For developers and project parties on Solana, this is undoubtedly good news. More capital means more experiments, innovations, and application scenarios, and the ecosystem is expected to enter a new stage of accelerated development.
In particular, the success of the digital asset financial company model may give rise to more similar investment vehicles. This model not only provides institutional investors with a convenient entry channel but also offers a feasible path for the integration of traditional finance and the crypto world.
In the coming years, we may see more investment companies focusing on specific blockchain ecosystems emerge, forming a brand new landscape for institutional investment.
Potential risks of power redistribution
When Solana was born, few could foresee that it would attract so much institutional capital attention in just a few years. From nearly disappearing due to the collapse of FTX to becoming a favored investment target for institutional giants today, Solana's story itself is a reflection of the incredible allure of the crypto world.
The current wave of institutional investment is likely just the beginning. As pioneers like Pantera and Galaxy set benchmarks, more traditional financial institutions may follow suit, incorporating Solana into their diversified investment portfolios.
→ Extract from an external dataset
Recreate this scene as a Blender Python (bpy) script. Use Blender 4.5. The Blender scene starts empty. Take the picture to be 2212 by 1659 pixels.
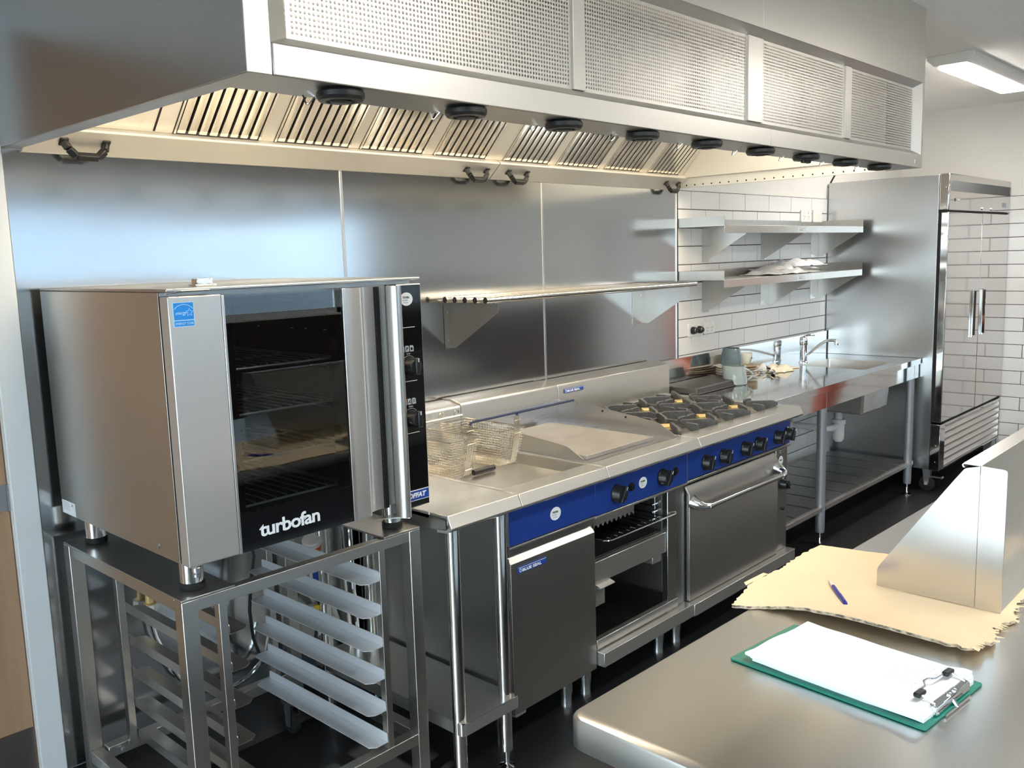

However, the large-scale entry of institutional capital has also brought new concerns. When a small group of institutions holds a significant amount of SOL, it somewhat re-concentrates what was originally a decentralized asset and may affect the degree of decentralization of the Solana network. The SOL treasury company DeFi Dev Corp. is actively accumulating tokens while also indicating on Twitter that they will vote in favor of the Alpenglow proposal, which will be launched by Solana this week. In simple terms, this proposal aims to make Solana's voting 'faster.' When ordinary users face these complex technical terms, will they follow the vote, turning Solana into a version that better aligns with the interests of large institutions?
Moreover, the risk of price manipulation may also increase. Once these large holders decide to adjust their positions, the market could face severe volatility.